Despite this, in the short term, Turkey’s role in Moscow’s new energy supply chain to Europe is seen as critical to the Turkish economy and Turkey’s relations with Europe, the ultimate destination of Russian gas exports via the “Turkish stream” pipeline. This pipeline, with 63-billion cubic meters a year (bcma) capacity (the same as the now-defunct South Stream project), would come online in December 2016, taking Russian gas to European markets, but bypassing Ukraine.

Nothing is set in concrete, but Turkey does offer Moscow one of its few southward paths to export gas to Europe without going through Ukraine. But Turkey does have some leverage in this; its relationship with Azerbaijan as a gas supplier gives it a measure of choice. Turkey and Azerbaijan in March 2015 started construction of the 1,850km Trans-Anatolian Gas Pipeline (TANAP) which, by 2018, would provide 10-billion cubic meters of Azeri gas a year (bcma) to EU consumers and six bcma to Turkish customers.

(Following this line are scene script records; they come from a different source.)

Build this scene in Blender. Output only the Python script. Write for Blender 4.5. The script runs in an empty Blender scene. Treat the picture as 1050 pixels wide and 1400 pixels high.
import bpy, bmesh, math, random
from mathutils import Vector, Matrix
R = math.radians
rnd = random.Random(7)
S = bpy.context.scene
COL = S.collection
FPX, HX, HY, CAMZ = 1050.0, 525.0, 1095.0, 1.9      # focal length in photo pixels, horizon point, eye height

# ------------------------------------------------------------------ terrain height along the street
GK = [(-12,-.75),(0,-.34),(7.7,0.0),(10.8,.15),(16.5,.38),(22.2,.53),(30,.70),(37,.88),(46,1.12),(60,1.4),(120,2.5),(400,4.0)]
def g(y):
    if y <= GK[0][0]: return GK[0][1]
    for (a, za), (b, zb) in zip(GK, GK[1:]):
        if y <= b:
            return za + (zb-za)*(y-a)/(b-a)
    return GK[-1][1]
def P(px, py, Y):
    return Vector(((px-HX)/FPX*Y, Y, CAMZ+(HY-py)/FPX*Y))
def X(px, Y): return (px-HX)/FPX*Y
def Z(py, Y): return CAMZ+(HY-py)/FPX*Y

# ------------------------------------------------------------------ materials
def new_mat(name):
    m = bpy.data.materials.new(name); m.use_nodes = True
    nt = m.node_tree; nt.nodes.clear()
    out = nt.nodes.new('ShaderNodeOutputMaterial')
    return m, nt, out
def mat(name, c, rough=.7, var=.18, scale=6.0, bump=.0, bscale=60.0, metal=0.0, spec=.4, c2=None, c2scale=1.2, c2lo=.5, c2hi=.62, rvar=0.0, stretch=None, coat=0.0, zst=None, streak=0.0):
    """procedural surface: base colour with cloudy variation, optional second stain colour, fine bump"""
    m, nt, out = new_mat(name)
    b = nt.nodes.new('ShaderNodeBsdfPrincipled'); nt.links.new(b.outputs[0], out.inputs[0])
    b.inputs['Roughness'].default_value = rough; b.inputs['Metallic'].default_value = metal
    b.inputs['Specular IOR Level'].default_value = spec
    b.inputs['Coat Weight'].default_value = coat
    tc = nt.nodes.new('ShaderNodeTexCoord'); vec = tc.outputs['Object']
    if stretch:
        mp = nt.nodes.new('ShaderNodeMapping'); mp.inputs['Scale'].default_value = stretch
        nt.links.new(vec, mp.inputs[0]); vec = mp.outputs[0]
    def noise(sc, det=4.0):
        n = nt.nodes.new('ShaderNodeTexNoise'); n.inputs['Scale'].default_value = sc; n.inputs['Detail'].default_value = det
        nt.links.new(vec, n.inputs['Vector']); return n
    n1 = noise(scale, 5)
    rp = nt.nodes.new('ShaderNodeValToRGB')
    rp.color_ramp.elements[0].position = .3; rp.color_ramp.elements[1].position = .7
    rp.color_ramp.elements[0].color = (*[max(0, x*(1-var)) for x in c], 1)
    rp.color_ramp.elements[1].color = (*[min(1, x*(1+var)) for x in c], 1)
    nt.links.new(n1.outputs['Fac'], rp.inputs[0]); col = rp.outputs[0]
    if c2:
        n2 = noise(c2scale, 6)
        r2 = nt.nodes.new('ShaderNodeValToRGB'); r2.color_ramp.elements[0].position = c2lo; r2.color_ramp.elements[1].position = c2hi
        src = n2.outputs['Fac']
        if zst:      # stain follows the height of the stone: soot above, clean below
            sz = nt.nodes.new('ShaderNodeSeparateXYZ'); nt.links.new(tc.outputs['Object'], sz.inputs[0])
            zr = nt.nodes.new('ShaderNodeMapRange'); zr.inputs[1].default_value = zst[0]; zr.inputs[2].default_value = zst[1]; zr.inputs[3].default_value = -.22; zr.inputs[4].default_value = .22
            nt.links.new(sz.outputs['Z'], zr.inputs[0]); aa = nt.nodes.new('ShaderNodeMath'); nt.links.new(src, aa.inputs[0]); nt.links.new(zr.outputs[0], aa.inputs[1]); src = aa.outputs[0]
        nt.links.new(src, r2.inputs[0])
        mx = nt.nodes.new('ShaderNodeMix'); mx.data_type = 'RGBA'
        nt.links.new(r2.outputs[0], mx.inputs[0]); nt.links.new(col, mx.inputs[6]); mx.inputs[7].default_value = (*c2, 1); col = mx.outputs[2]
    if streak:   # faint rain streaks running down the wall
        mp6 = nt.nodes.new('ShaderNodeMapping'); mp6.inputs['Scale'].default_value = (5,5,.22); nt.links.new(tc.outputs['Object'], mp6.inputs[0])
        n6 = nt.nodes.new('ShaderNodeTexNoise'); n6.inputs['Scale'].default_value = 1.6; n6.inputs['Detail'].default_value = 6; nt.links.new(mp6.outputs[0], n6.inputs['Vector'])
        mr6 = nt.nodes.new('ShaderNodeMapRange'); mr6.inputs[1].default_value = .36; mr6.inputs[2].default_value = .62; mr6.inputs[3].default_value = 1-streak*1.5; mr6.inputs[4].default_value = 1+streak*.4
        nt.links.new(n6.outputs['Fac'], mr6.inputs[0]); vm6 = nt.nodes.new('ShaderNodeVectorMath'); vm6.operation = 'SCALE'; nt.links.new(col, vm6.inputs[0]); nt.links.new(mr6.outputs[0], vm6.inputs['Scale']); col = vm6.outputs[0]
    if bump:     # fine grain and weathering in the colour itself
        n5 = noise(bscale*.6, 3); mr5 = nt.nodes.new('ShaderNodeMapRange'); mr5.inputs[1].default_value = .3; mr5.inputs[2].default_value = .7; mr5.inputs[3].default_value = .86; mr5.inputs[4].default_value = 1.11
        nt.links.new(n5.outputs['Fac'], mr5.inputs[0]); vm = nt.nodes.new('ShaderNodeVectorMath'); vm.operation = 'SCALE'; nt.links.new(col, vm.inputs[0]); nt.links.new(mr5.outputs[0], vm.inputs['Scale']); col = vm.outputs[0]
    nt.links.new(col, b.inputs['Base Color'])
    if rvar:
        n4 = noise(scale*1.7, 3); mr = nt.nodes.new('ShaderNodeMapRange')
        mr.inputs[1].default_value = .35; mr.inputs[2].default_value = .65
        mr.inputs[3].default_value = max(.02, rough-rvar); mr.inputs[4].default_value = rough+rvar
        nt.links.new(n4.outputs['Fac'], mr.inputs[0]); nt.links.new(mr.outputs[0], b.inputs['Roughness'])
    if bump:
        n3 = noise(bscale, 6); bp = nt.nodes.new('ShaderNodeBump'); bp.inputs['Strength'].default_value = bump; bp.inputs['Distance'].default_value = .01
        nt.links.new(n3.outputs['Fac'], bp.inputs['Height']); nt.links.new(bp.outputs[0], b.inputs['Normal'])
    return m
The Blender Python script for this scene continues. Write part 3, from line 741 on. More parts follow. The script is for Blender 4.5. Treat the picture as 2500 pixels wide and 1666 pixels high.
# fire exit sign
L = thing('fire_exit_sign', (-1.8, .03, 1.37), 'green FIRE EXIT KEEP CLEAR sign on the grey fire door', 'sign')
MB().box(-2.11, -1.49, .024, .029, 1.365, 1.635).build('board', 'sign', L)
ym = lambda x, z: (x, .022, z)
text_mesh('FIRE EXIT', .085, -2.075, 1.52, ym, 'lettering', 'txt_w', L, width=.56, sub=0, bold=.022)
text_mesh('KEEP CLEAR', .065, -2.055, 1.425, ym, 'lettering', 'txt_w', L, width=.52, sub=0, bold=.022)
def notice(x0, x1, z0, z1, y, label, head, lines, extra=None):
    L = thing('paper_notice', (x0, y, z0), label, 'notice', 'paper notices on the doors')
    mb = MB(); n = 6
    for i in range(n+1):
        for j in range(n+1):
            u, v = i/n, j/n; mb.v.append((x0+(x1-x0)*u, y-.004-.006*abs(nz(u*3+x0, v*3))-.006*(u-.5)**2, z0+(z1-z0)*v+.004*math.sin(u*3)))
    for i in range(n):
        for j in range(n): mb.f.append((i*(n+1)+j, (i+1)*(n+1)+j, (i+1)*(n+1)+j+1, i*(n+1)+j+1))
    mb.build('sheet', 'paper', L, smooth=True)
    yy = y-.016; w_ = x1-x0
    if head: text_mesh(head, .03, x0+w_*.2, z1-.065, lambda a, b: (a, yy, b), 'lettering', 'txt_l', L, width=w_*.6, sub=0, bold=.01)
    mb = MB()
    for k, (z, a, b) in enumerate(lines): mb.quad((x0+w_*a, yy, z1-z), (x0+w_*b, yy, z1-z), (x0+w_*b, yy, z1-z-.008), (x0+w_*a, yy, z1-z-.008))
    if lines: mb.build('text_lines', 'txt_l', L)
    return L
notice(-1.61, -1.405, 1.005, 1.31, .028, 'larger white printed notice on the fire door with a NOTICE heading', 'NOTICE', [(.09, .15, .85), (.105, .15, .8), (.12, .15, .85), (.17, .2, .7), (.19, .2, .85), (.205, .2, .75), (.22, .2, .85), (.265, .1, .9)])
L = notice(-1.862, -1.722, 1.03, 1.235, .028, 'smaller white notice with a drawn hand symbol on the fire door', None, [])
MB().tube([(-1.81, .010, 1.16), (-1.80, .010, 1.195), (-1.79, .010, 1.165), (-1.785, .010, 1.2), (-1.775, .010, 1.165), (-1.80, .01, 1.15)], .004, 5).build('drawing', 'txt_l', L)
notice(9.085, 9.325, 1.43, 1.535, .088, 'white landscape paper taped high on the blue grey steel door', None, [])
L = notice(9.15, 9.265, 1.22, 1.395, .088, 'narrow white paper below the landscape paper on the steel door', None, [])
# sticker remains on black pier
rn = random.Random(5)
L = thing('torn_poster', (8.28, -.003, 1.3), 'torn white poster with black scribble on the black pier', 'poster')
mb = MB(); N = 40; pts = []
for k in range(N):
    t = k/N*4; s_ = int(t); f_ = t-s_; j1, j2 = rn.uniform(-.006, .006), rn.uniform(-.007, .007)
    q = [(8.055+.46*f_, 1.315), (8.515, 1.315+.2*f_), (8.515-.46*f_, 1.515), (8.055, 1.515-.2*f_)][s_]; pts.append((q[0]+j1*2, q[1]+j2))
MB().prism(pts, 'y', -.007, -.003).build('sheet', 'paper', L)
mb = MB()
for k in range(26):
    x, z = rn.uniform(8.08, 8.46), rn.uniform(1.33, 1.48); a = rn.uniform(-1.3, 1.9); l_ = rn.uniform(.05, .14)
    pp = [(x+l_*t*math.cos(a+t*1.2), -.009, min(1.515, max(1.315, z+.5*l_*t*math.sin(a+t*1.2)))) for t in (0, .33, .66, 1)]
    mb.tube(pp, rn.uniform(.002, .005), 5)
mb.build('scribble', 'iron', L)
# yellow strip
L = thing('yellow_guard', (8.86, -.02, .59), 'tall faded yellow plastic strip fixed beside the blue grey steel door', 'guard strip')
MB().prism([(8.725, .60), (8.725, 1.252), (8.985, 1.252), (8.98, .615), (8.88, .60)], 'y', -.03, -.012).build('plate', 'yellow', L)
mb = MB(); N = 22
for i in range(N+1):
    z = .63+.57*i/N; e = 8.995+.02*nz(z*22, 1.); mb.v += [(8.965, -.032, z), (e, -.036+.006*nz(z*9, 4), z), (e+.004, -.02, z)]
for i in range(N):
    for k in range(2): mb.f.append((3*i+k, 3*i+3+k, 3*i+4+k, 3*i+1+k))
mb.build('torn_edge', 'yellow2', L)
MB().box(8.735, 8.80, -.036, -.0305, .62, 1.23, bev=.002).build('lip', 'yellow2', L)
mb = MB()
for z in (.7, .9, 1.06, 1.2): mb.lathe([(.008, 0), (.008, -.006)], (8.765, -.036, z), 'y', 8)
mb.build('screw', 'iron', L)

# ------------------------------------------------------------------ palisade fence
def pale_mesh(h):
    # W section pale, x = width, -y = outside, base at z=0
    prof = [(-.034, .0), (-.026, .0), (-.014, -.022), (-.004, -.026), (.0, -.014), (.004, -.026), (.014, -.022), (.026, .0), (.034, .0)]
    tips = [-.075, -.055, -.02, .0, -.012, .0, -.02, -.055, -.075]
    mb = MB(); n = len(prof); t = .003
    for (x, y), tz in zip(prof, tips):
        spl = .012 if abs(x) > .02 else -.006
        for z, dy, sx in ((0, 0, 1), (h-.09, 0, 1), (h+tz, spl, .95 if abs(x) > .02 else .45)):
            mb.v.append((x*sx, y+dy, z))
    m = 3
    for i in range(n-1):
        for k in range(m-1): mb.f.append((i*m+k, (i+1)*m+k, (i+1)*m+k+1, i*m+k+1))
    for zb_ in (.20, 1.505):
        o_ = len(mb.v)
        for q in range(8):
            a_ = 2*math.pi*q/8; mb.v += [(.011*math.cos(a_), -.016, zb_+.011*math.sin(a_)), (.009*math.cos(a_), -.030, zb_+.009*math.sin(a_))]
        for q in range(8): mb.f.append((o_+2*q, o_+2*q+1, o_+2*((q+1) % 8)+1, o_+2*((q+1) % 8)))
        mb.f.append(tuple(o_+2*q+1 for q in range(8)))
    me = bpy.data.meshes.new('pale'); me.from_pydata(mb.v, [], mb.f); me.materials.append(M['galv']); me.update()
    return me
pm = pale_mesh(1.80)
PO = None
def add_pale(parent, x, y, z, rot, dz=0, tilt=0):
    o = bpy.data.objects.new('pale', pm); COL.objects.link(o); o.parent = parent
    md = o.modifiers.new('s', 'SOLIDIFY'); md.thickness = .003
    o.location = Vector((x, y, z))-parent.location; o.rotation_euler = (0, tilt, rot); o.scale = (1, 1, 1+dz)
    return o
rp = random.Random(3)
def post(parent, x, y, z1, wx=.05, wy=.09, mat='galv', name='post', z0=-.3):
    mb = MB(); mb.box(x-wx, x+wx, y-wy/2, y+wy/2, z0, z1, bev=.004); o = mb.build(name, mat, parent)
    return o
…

Russia’s ability to balance this triangular relationship is further complicated by Moscow’s deep and positive relationship with Israel, a state which Turkey and Iran view with considerable hostility. Significantly, however, neither Iran nor Turkey find their mutual antipathy toward Israel to be sufficient to create common cause against either Israel or to pressure Moscow.

In addition, Moscow has also been able to entertain other strong relationships in the region: with Greece and Cyprus in the Eastern Mediterranean, and, carefully, with Iranian ally Syria; and also, more deeply and aggressively with Egypt.

How, then, would Moscow prioritize its relations in the region?

Certainly Iran would figure high on the list, but Moscow is clearly reluctant to surrender any of its relationships. It favors discretion, caution, and long-term architecture above insistence on compliance with Moscow’s policies. Even with Iran, Moscow has cautiously side-stepped disagreement on the issue of nuclear weapons, despite Russian concerns over Iran’s nuclear weapons plans.

Nikolay Kozhanov, writing on the Carnegie Moscow Center web site on May 5,  (“Understanding the Revitalization of Russian-Iranian Relations”), noted: “Russia’s political elite … remember that, as opposed to Turkey, the Islamic Republic did not use the fall of the Soviet Union to aggressively spread its influence in the Caucasus and Central Asia by propagating the ideas of the Islamic revolution or funding local nationalist and radical religious movements. Moreover, in the mid-1990s, Moscow and Tehran united their efforts to stop the civil war in Tajikistan.”

What seems clear is that no other power has the ability to balance relations — and potentially act as an arbiter behind the scenes — in this region as skillfully as Russia. Russia, however, has refrained from exerting its influence to demand that Turkey rein in its support for jihadist and Muslim Brotherhood activities in the region, activities which cause concern for Iran, Israel, and Egypt. Equally, it has not pressured Iran to step back from its growing hostility toward Turkey, and may even find the prospect of a dismembered Turkey potentially rewarding for Russia.

And yet Moscow has been restrained yet friendly toward Greece, not encouraging Athens to break with the EU or the eurozone. Could it potentially see, if Turkey fails it, a gas link which — in some future scenario — has pipelines flowing even further to the south, across Iran, Iraq, and Syria to join the trade across the Eastern Med.?

Moscow is playing a longer, and more nuanced game in the region than perhaps any other player. As a result, it stands to emerge strongly a decade hence, even if the U.S. wins its empty iconic deal with Iran.